Immunity challenge. Jeff brings in the group. They're all forced to approach him through a grassy, swampy area with muddy water up to their knees, and of course, Jeff chuckles at them, because he's so much cooler than they are with his platform to stand on. Frosti brings the immunity idol over to Jeff. The challenge today involves sitting on a barrel full of water that's positioned horizontally -- so you kind of straddle it like a horse. It's not secure, though; it can roll from side to side. It also has a hole in the bottom, so water will continually drain out of it, making it harder and harder to balance on it as it gets lighter. When you fall off, you're out. Last one left wins immunity.

The contestants all clamber onto the barrels, which are set up to look like segments of a long dragon (because we have not given enough attention to Americans' stereotypical notions of Chinese NewYear, and they know so little else), and the challenge begins.
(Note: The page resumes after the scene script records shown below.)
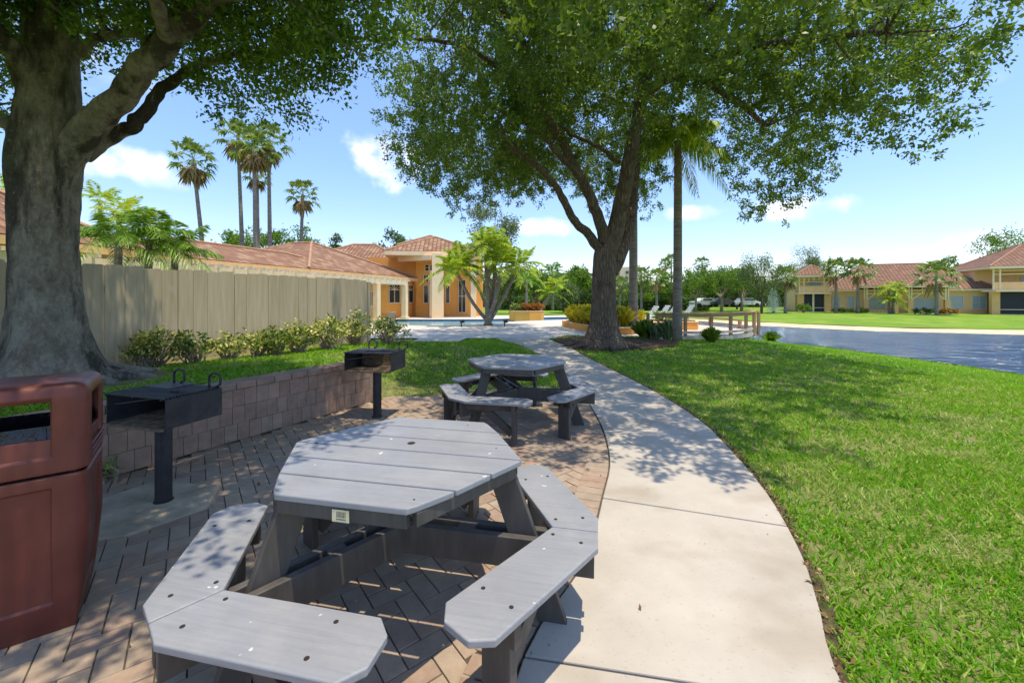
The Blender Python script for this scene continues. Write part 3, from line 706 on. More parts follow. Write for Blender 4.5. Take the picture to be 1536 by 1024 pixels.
A=np.concatenate(A);HG=np.concatenate(HG);WD=np.concatenate(WD)
print('right blades',len(A))
# worn patches: sparser
keep=rng.uniform(size=len(A))<.55+.45*(np.sin(A[:,0]*3.1+1.3*np.sin(A[:,1]*2.3))*np.sin(A[:,1]*2.7+A[:,0])>-.55)
edge_d=A[:,0]-edgeR(A[:,1]); keep&=(rng.uniform(size=len(A))<np.clip(.35+edge_d/.12,0,1))
A,HG,WD=A[keep],HG[keep],WD[keep]
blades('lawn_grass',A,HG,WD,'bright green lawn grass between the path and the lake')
wl=lambda P:(P-WA)@WN
def rl(P): 
    s=wl(P); t=(P-WA)@WU
    d=(P-FA)@fnorm
    return ~paved(P)&vis(P)&(((s>.27)&(t<3.1))|((t>=2.9)&(s>-6)))&(d>.45)&(P[:,1]<15.1)&(P[:,0]<np.interp(P[:,1],pL[:,1],pL[:,0])-.02)&(np.hypot(P[:,0]+5.4,P[:,1]-4.75)>1.15)
A=[];HG=[];WD=[]
for y0,y1,den,hg,wd in((2.3,5,2200,.055,.009),(5,8,1700,.06,.012),(8,15.1,650,.07,.022)):
    P=scatter(rl,-6,1.3,y0,y1,den); A.append(P); HG.append(np.full(len(P),hg)); WD.append(np.full(len(P),wd))
A=np.concatenate(A);HG=np.concatenate(HG);WD=np.concatenate(WD); print('left blades',len(A))
t_=(A-WA)@WU; s_=wl(A); k=~((t_>3)&(s_<1.2)&(A[:,1]<7.2)&(rng.uniform(size=len(A))<.75)); 
# mulch strip under the shrubs stays bare
k&=((A-FA)@fnorm>.8)|(rng.uniform(size=len(A))<.12)
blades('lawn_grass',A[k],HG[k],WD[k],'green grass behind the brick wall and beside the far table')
# litter along the path edge and under the hedge
P=[]
for i in range(1600):
    y=rng.uniform(1.2,12); P.append((edgeR(y)+abs(rng.normal())*.035,y,.004))
for i in range(500):
    t=rng.uniform(-2,6.3); s=rng.uniform(.05,.7); p=FA+fu*t+fnorm*s; P.append((p[0],p[1],float(H(p[0],p[1])[0])+.01))
for i in range(250):
    p=gp(rng.uniform(590,700),rng.uniform(575,603)); P.append((p[0],p[1],float(H(p[0],p[1])[0])+.01))
for i in range(420):
    a=rng.uniform(0,2*PI); r=rng.uniform(.3,1.9); P.append((2.85+r*math.cos(a),12.9+r*.8*math.sin(a),.035))
P=np.array(P); o=bulk('leaf_litter',leaves(P,rng.uniform(.02,.05,len(P)),rng.uniform(.008,.02,len(P)),bias=np.array([0,0,.1])),4,M['leaflitter']); tagp(o,'dry brown leaves lying along the path edge and beds','leaf litter',None,'stuff')
P=[]
for i in range(46):
    p=gp(rng.uniform(150,1180),rng.uniform(560,1010)); 
    if paved(np.array([p[:2]]))[0]: P.append((p[0],p[1],.016))
P=np.array(P); o=bulk('fallen_leaf_scatter',leaves(P,rng.uniform(.012,.03,len(P)),rng.uniform(.008,.014,len(P))*1,bias=np.array([0,0,0.02])),4,M['leaflitter']); tagp(o,'few small brown leaves scattered on the paving','fallen leaves',None,'stuff')

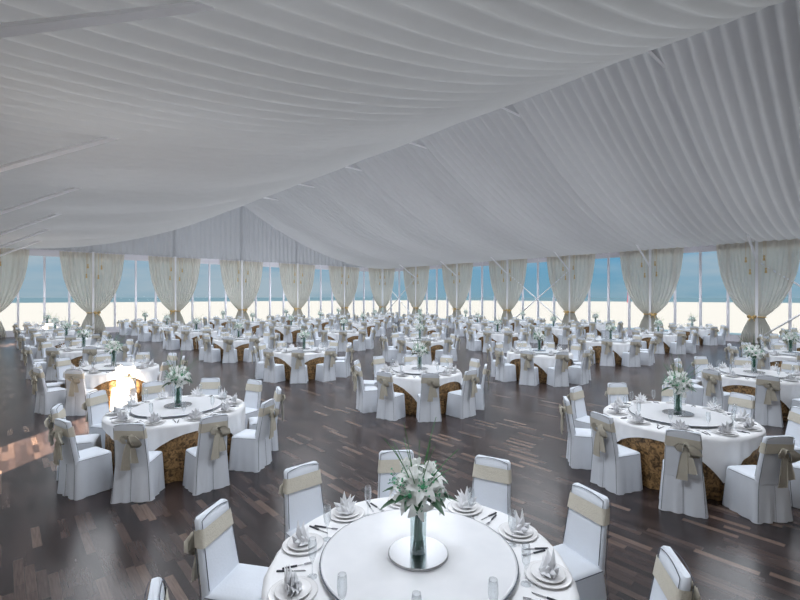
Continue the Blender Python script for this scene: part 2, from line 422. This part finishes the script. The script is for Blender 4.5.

It's remarkable how much the water dropping out of the bottom of the barrels makes it look like they're all peeing into the swamp. I mean, it's from the barrels, and yet...it's unsettling. At any rate, I immediately called this challenge for Courtney, based on how tiny she is, and how little people often come out ahead on balance challenges. Let's see if I'm right. Jean-Robert immediately announces that his isn't balanced right, though he appears to be joking. "Glad you're still around, Jean-Robert," Probst snots. "Always need a complainer." You know, this is what's wrong with having Jeff act like such a dick the rest of the time -- he can't effectively knock anyone down if he's being a bitch himself. Anyway, Courtney immediately says she thought she was the complainer. Heh. James's talents, it turns out, do not particularly include balancing, because he's on the verge of falling off from the very beginning. Courtney, on the other hand, sits upright and stone-still.